The latest ruling in the ongoing Republican River saga provides new evidence of why battles over water seem to go on forever without reaching a conclusion.
Posted: Thursday, July 2, 2009 12:00 am
The latest ruling in the ongoing Republican River saga provides new evidence of why battles over water seem to go on forever without reaching a conclusion.
On the surface, the nonbinding ruling looks like a big win for Nebraska.
Kansas originally sought $72 million for what it claimed was Nebraska's failure to leave an adequate amount of water in the river for use by Kansans.
On Wednesday, an arbitrator awarded Kansas $10,000.
A closer examination of the 74-page ruling, however, shows that determinations by Colorado-based arbitrator Karl Dreher are highly tentative. The battle will go on, probably in court.
Dreher said he was awarding only a nominal amount until Kansas could demonstrate that its "assumptions and methodology for estimated lost profits and establishing damages was reasonably reliable either in arbitration or before the court."
The arbitrator wrote that there was no doubt that Kansas sustained damages that "could well be in the range of one to several million dollars."
Originally, Kansas sought $72 million, arguing that it should be entitled to the income that Nebraska farmers collected by overuse of Republican River water. Kansas lowered the amount to $9 million after the arbitrator ruled that it could seek reimbursement only for damages it sustained.
The arbitrator also indicated that when it came to future irrigation in Nebraska, the proper limits are somewhere between Nebraska's current restrictions and the extreme measures proposed by Kansas.
Nebraska needs to make further reductions in consumptive groundwater withdrawals and to obtain permanent contracts with surface irrigators to ensure compliance, Dreher wrote.
But he also specified that Nebraska does not have to shut off irrigation in half the 1.2 million irrigated acres in the Republican River Basin, which area residents said would severely damage the economy of the region.

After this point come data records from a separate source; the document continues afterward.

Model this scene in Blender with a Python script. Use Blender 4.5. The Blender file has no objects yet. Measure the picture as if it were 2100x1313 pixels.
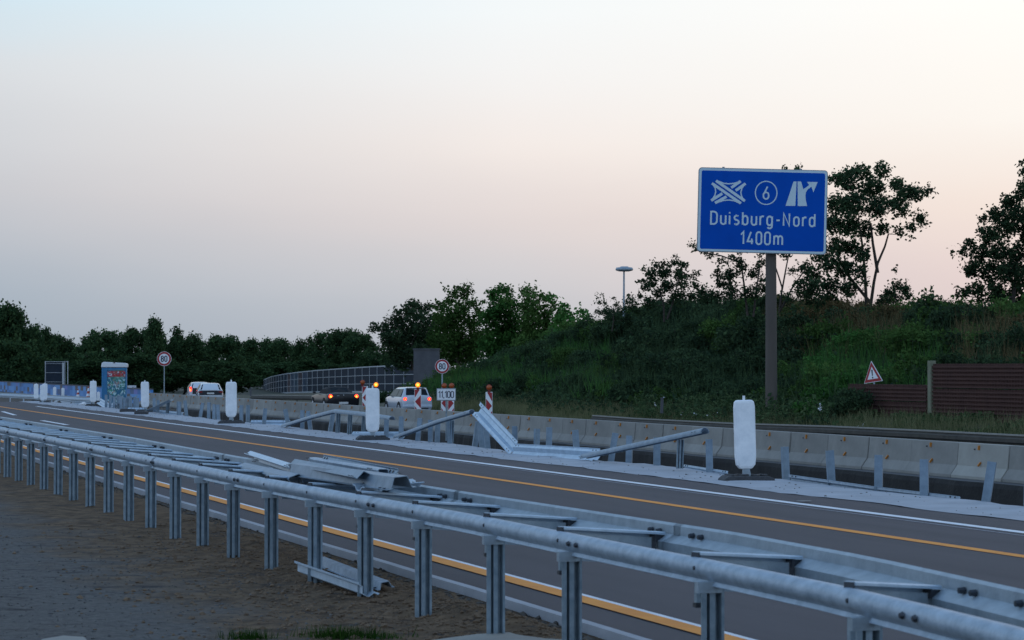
import bpy, bmesh, math, random
import numpy as np
from mathutils import Vector, Matrix
R = math.radians
random.seed(7); rng = np.random.default_rng(7)
SC = bpy.context.scene; COL = SC.collection
# ------------------------------------------------------------ camera
F = 4745.0; CX, CY = 1050.0, 656.5; PITCH = math.atan((753-CY)/F); H = 1.7
TH = R(18.7); CT, ST = math.cos(TH), math.sin(TH)
cam = bpy.data.objects.new("camera", bpy.data.cameras.new("camera")); COL.objects.link(cam)
cam.location = (0,0,H); cam.rotation_euler = (math.pi/2+PITCH,0,0)
cam.data.sensor_width = 36; cam.data.lens = F/2100*36; cam.data.clip_start=.3; cam.data.clip_end = 6000
cam.data.dof.use_dof = True; cam.data.dof.focus_distance = 38; cam.data.dof.aperture_fstop = 8
SC.camera = cam
SC.view_settings.view_transform='Standard'; SC.view_settings.look='None'
SC.view_settings.exposure=0; SC.view_settings.gamma=1
# ------------------------------------------------------------ sky (dusk: blue overhead, mauve and peach to the west)
def lin(c):
    if isinstance(c,str): c=[int(c[i:i+2],16) for i in (0,2,4)]
    return tuple(((v/255)/12.92 if v/255<=.04045 else ((v/255+.055)/1.055)**2.4) for v in c)+(1,)
W = bpy.data.worlds.new("World"); SC.world = W; W.use_nodes = True
def build_world():
    nt=W.node_tree; N=nt.nodes; L=nt.links; N.clear()
    out=N.new('ShaderNodeOutputWorld'); bg=N.new('ShaderNodeBackground'); L.new(bg.outputs[0],out.inputs[0])
    tc=N.new('ShaderNodeTexCoord'); sp=N.new('ShaderNodeSeparateXYZ'); L.new(tc.outputs['Generated'],sp.inputs[0])
    def math_(op,a,b=None,clamp=False):
        m=N.new('ShaderNodeMath'); m.operation=op; m.use_clamp=clamp
        for i,v in enumerate((a,b)):
            if v is None: continue
            if isinstance(v,(int,float)): m.inputs[i].default_value=v
            else: L.new(v,m.inputs[i])
        return m.outputs[0]
    el=math_('ARCSINE',sp.outputs['Z'])
    az=math_('ARCTAN2',sp.outputs['X'],sp.outputs['Y'])
    nz=N.new('ShaderNodeTexNoise'); nz.inputs['Scale'].default_value=9; nz.inputs['Detail'].default_value=3
    mp=N.new('ShaderNodeMapping'); mp.inputs['Scale'].default_value=(1,1,5); L.new(tc.outputs['Generated'],mp.inputs[0]); L.new(mp.outputs[0],nz.inputs['Vector'])
    nofs=math_('MULTIPLY',math_('SUBTRACT',nz.outputs['Fac'],.5),.010)
    el2=math_('ADD',el,nofs)
    efac=math_('DIVIDE',el2,R(90),True)
    def ramp(stops,fac):
        r=N.new('ShaderNodeValToRGB'); cr=r.color_ramp
        cr.elements[0].position=stops[0][0]; cr.elements[0].color=stops[0][1]
        cr.elements[1].position=stops[-1][0]; cr.elements[1].color=stops[-1][1]
        for p,c in stops[1:-1]:
            e=cr.elements.new(p); e.color=c
        L.new(fac,r.inputs[0]); return r.outputs[0]
    d=1/90
    def sky(lst,c14,c35): return [((e*d if e else 0),lin(c)) for e,c in lst]+[(14*d,lin(c14)),(35*d,lin(c35)),(1,lin((112,150,200)))]
    SKYL=sky([(0,(150,164,178)),(1.85,(167,178,190)),(4.25,(198,199,204)),(7.25,(215,219,223)),(8.9,(206,227,238))],(194,222,243),(150,186,225))
    SKYM=sky([(0,(180,184,194)),(1.4,(192,194,200)),(2.3,(205,203,206)),(3.65,(222,212,210)),(5.45,(240,231,226)),(7.3,(241,240,239)),(8.8,(241,245,246))],(222,237,245),(152,188,226))
    SKYR=sky([(0,(212,196,195)),(2.3,(228,209,205)),(4,(241,225,215)),(6,(249,243,236)),(8.8,(254,251,246))],(242,242,242),(156,190,226))
    SKYB=[(0,(.49,.62,.82,1)),(12*d,(.65,.85,1.12,1)),(35*d,(.48,.70,1.02,1)),(60*d,lin((130,168,216))),(1,lin((112,150,200)))]
    cl,cm,cr_,cb_=ramp(SKYL,efac),ramp(SKYM,efac),ramp(SKYR,efac),ramp(SKYB,efac)
    def mr(v,a,b):
        m=N.new('ShaderNodeMapRange'); m.inputs[1].default_value=a; m.inputs[2].default_value=b; m.interpolation_type='LINEAR'
        L.new(v,m.inputs[0]); return m.outputs[0]
    def mix(f,a,b):
        m=N.new('ShaderNodeMix'); m.data_type='RGBA'; L.new(f,m.inputs[0]); L.new(a,m.inputs[6]); L.new(b,m.inputs[7]); return m.outputs[2]
    absaz=math_('ABSOLUTE',math_('SUBTRACT',az,R(30)))   # glow centred a little right of the view
    c1=mix(mr(absaz,R(30),R(43)),cm,cl)
    c2=mix(mr(absaz,R(18),R(30)),cr_,c1)
    c2=mix(mr(absaz,R(70),R(120)),c2,cb_)
    L.new(c2,bg.inputs[0])
    bg.inputs[1].default_value=1.04
build_world()
sd=bpy.data.lights.new("sun",'SUN'); sun=bpy.data.objects.new("sun",sd); COL.objects.link(sun)
sd.energy=.12; sd.angle=R(25); sd.color=(1,.8,.7)
sun.rotation_euler=(R(80),0,R(150))
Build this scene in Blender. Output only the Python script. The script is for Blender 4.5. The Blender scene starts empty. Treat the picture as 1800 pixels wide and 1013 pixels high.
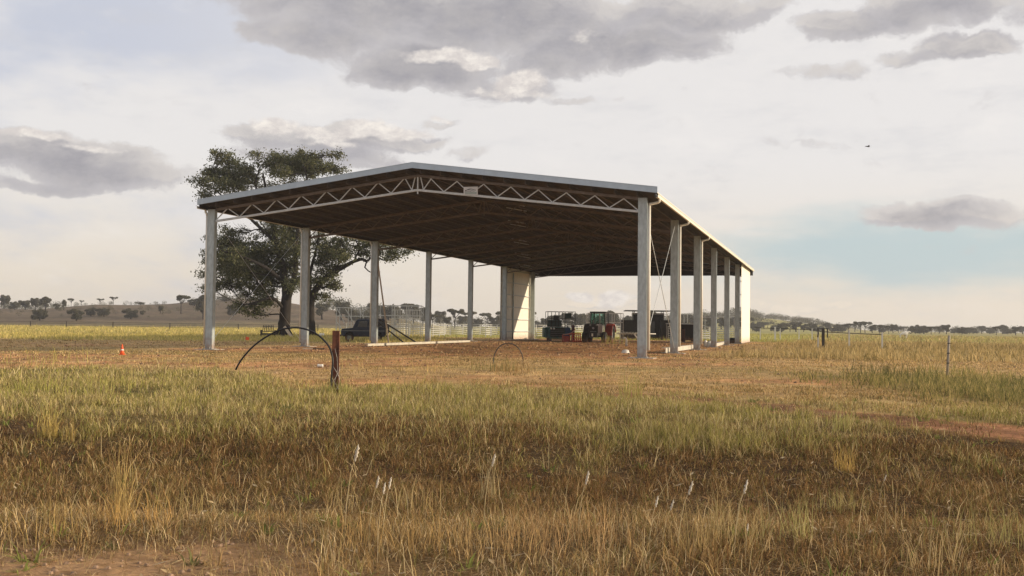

In the early part of the decade the region was plagued by drought, and the water line in the Harlan County Reservoir retreated almost two miles from its usual boundary at U.S. 183. Normally the reservoir is about 10 miles long.
Recognizing that the state was not complying with terms of its compact with Kansas, Nebraska legislators approved paying Republican River irrigators millions of tax dollars for water in the reservoir so it could instead be sent to Kansas.
Taken as a whole, the arbitrator's ruling could have been a lot worse.
But keep the party hats and noisemakers in storage. At most, this week's ruling should be celebrated by circling an index finger once or twice in the air and muttering a quiet whoop-ti-do.